Essa é, sem dúvidas, uma das entrevistas mais incríveis que já fiz e espero de coração que vocês curtam tanto quanto eu! Sem mais delongas, com vocês, ANNA:
Olá Ana, seja bem-vinda de volta ao Alataj! São cinco anos desde o seu último papo conosco e é gratificante receber você aqui novamente, sinta-se em casa! Acho que nada mais justo do que começarmos o papo falando sobre o início da carreira da ANNA — acredito que esse seja um ponto de curiosidade para muita gente. É muito potente a forma que você despertou para a profissão, principalmente porque você foi instigada pelo seu próprio pai, mas o que mais me surpreendeu foi a idade que você tinha quando tudo começou (apenas 14 anos). Como você entende esse ponto de ignição na construção da mulher sábia, segura e influente que você é?
Ana Lídia Miranda (ANNA): Oi, Isabela! É um prazer estar de volta! Pois é, comecei muito jovem mesmo, meu pai trabalhou como DJ desde que eu era muito pequena, então isso sempre fez parte da minha vida. Eu lembro que eu amava ajudar a preparar a discoteca para a noite de ano novo, passamos o dia todo enchendo bexiga, arrumando frutas e eu tinha por volta de 10 anos de idade. Nessa época também acompanhava meu pai toda semana nas idas a São Paulo para comprar discos, ele sempre voltava com dois cases cheios de discos novos, eram horas e horas ouvindo centenas de discos na Galeria do Rock em São Paulo, onde o DJ Marky era um dos vendedores, enfim muita história.
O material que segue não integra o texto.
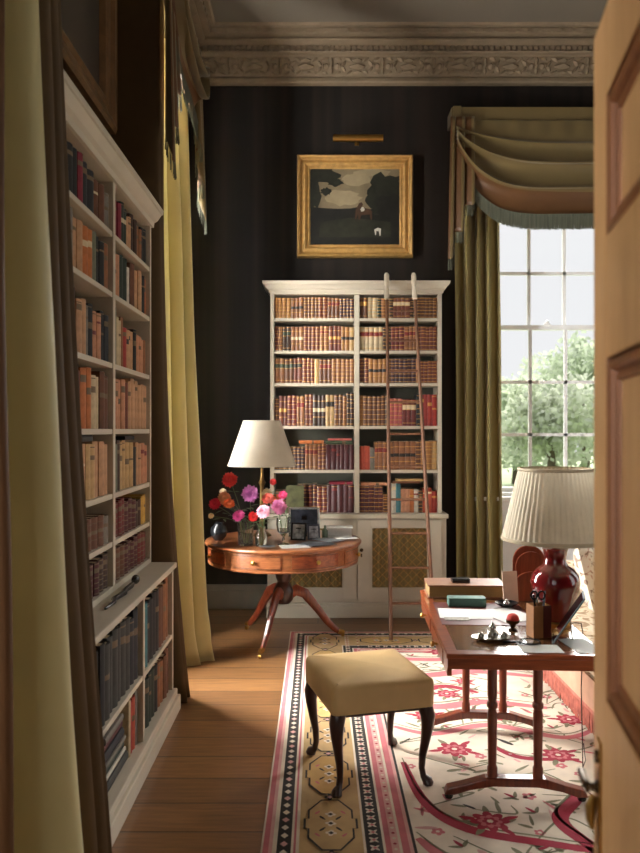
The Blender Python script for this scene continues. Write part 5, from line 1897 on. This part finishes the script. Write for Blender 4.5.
# cushions on the sofa
M_STRIPE = bpy.data.materials.new('striped_linen')
M_STRIPE.use_nodes = True
nt = M_STRIPE.node_tree
bs = nt.nodes['Principled BSDF']
bs.inputs['Roughness'].default_value = .9
tc = nt.nodes.new('ShaderNodeTexCoord')
wv = nt.nodes.new('ShaderNodeTexWave')
wv.bands_direction = 'X'
wv.inputs['Scale'].default_value = 9
rp = nt.nodes.new('ShaderNodeValToRGB')
rp.color_ramp.elements[0].position = .35
rp.color_ramp.elements[0].color = (*lin((132, 100, 84)), 1)
rp.color_ramp.elements[1].position = .6
rp.color_ramp.elements[1].color = (*lin((206, 190, 168)), 1)
nt.links.new(tc.outputs['Object'], wv.inputs['Vector'])
nt.links.new(wv.outputs['Fac'], rp.inputs['Fac'])
nt.links.new(rp.outputs[0], bs.inputs['Base Color'])


def cushion(label, loc, rot, s, m_):
    def shape(sg):
        def fn(u, v):
            x, y = 2 * u - 1, 2 * v - 1
            k = max(0, (1 - x ** 4) * (1 - y ** 4)) ** .5
            pin = 1 - .06 * (x * x * y * y)
            return (x * s * pin * (1 - .05 * (1 - y * y)), sg * k * s * .33, y * s * pin * (1 - .05 * (1 - x * x)))
        return fn
    b = MB().grid(shape(1), 16, 16).grid(shape(-1), 16, 16)
    o = b.build('cushion', m_, sharp=80)
    o.location = loc
    o.rotation_euler = rot
    return tag(o, label, 'cushion')


cushion('striped beige cushion leaning on the sofa behind the desk tablet', (1.80, 4.45, RT + .46 + .232), (R(-14), 0, R(60)), .235, M_STRIPE)
cushion('faded pale floral cushion leaning at the far end of the sofa', (1.82, 5.03, RT + .46 + .222), (R(-14), 0, R(58)), .225, floral('pale_floral', (222, 212, 194), ((150, 128, 110), (196, 160, 140), (120, 110, 90)), 14))

# ------------------------------------------------------------------ the open door
DH = 2.395
dth = math.atan2(.13, .71)          # the leaf points away from the viewer, slightly to the right
dl = bpy.data.objects.new('door_1', None)
COL.objects.link(dl)
dl['kind'] = 'structure'
dl.location = (.526, 1.45, 0)
# local x runs from the lock edge (0) towards the hinges (.85), local -y is the visible face
ux = Vector((-.183, -1, 0)).normalized()
dl.rotation_euler = (0, 0, math.atan2(ux.y, ux.x))
# local frame: x along ux; local y = ux rotated +90deg = (1,-.18) -> towards +X, so the visible face is at y = 0 and the leaf fills y 0...05
TH = .045
DW = .85
holes = [(.124, .733, 1.99, 2.235), (.124, .733, 1.178, 1.775), (.124, .733, .25, .86)]
b = MB()
b.box(0, .124, 0, TH, .008, DH).box(.733, DW, 0, TH, .008, DH)
zs = [.008, .25, .86, 1.178, 1.775, 1.99, 2.235, DH]
for k in range(0, 8, 2):
    b.box(.124, .733, 0, TH, zs[k], zs[k + 1])
b.build('door_leaf', M_DOOR, dl, world=False, bevel=.003)
for (x0, x1, z0, z1) in holes:
    b = MB()

    def fr(i0, y0, i1, y1, mi):
        rows = []
        for (i, d) in ((i0, y0), (i1, y1)):
            rows += [(x0 + i, d, z0 + i), (x1 - i, d, z0 + i), (x1 - i, d, z1 - i), (x0 + i, d, z1 - i)]
        b.add(rows, [(j, (j + 1) % 4, 4 + (j + 1) % 4, 4 + j) for j in range(4)], mi)
    st = [(0, .0005), (.001, .012), (.005, .013), (.006, .004), (.012, .001), (.019, .003), (.023, .010), (.024, .016), (.030, .016), (.031, .011), (.038, .012), (.042, .019)]
    for k in range(len(st) - 1):
        fr(st[k][0], st[k][1], st[k + 1][0], st[k + 1][1], 0)
    b.build('moulding', M_DOORD, dl, world=False, fix=False)
    MB().box(x0, x1, .018, .030, z0, z1).build('panel', M_DOOR, dl, world=False)
hd = MB().box(.050, .084, -.004, -.0003, .865, 1.085).build('handle_plate', M_BRASS, dl, world=False, bevel=.001)
MB().lathe([(.012, 0), (.012, .004), (.010, .006), (0, .006)], (0, 0, 0), 14, 0, Matrix.Translation((.067, -.0042, 1.055)) @ Matrix.Rotation(R(90), 4, 'X')).build('escutcheon', M_DBRASS, hd, world=False)
MB().lathe([(.012, 0), (.012, .003), (.007, .006), (.007, .014), (.012, .016), (.012, .022), (0, .024)], (0, 0, 0), 16, 0, Matrix.Translation((.067, -.0042, 1.0)) @ Matrix.Rotation(R(90), 4, 'X')).tube(
    [(.067, -.023, 1.0), (.045, -.025, 1.002), (.015, -.024, 1.0), (-.004, -.022, .996)], [.008, .007, .007, .008], 8).build('lever', M_DBRASS, hd, world=False)
MB().tube([(.052, -.010, .975), (.048, -.014, .955), (.048, -.014, .93), (.052, -.011, .915)], [.006, .010, .008, .004], 10).build('key', M_BRASS, hd, world=False)
# hinge-side jamb
struct(MB().box(.42, .56, .42, .57, 0, 2.6).build('trim_3', M_DOORD, bevel=.004))
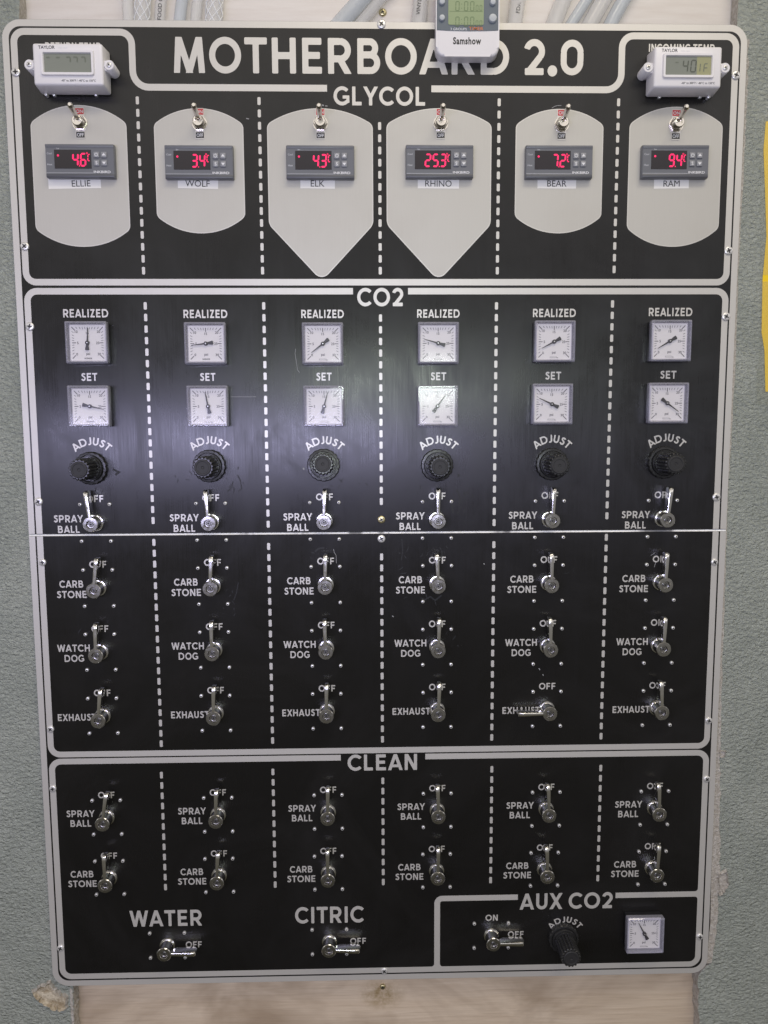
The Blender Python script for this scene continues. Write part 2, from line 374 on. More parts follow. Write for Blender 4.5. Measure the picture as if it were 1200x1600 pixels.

+++ Relembre nossa primeira entrevista com ANNA
Por volta dos meus 14 anos, meu pai e minha mãe me deixaram começar a frequentar o clube à noite. Nunca me passou pela cabeça ser DJ, mas com esse empurrão do meu pai eu descobri, aos 14 anos, um amor por essa profissão que durou até hoje. Acho que esse começo foi o que construiu essa base sólida que tenho, foi muito amor, muita dedicação, muita admiração pela profissão. Por muitos anos eu praticava quase 10 horas por dia, e quando não estava praticando mixagem eu estava pesquisando sobre música ou sonhando acordada com todas as possibilidades que poderia experimentar na minha carreira de DJ. E na época sinceramente meu maior objetivo era apenas ter dinheiro o suficiente para conseguir pagar o aluguel e poder viver da minha música. Sinto que eu entrei nessa atividade pelos motivos “corretos”: amor, admiração, e em uma época que ser DJ não era tão “cool” e isso me fez perseverar mesmo nos momentos mais difíceis e agora posso experimentar todas as coisas boas que minha música e todos esses anos de dedicação à minha arte, vem me proporcionando.
Como falamos, você era muito nova quando começou a tocar. Imagino que a sua adolescência tenha sido um momento muito pontual (e instigante) da sua vida. Quando você começou como DJ, imaginava que de fato trilharia o seu rumo profissional por esse caminho? E como foi o seu processo de desenvolvimento? Passar no vestibular, por exemplo, foi uma preocupação da jovem Ana?
Quando eu experimentei discotecar pela primeira vez eu me senti “em casa” eu realmente encontrei uma paixão, e eu sabia que isso era algo que eu me dedicaria por toda a vida, especialmente quando eu descobri a música eletrônica.
Mas realmente, 14 anos é o começo da adolescência, onde a gente já passa por tantas mudanças, e eu naquela época antes mesmo de sair do colegial já estava trabalhando como DJ. Não participei da minha formatura, por exemplo. Minha formatura da oitava série foi no mesmo dia da inauguração de um novo clube que meu tio e meu pai estavam abrindo. E eu tive que tocar então não pude estar presente para minha formatura. O que hoje em dia vejo como loucura, mas foi a minha trajetória.
Eu não fiz faculdade, nunca prestei vestibular, não achei necessário para o caminho que queria seguir. Mas fiz e até hoje faço cursos especializados para me ajudar na minha carreira, como cursos de produção, aulas de teoria musical, instrumentos…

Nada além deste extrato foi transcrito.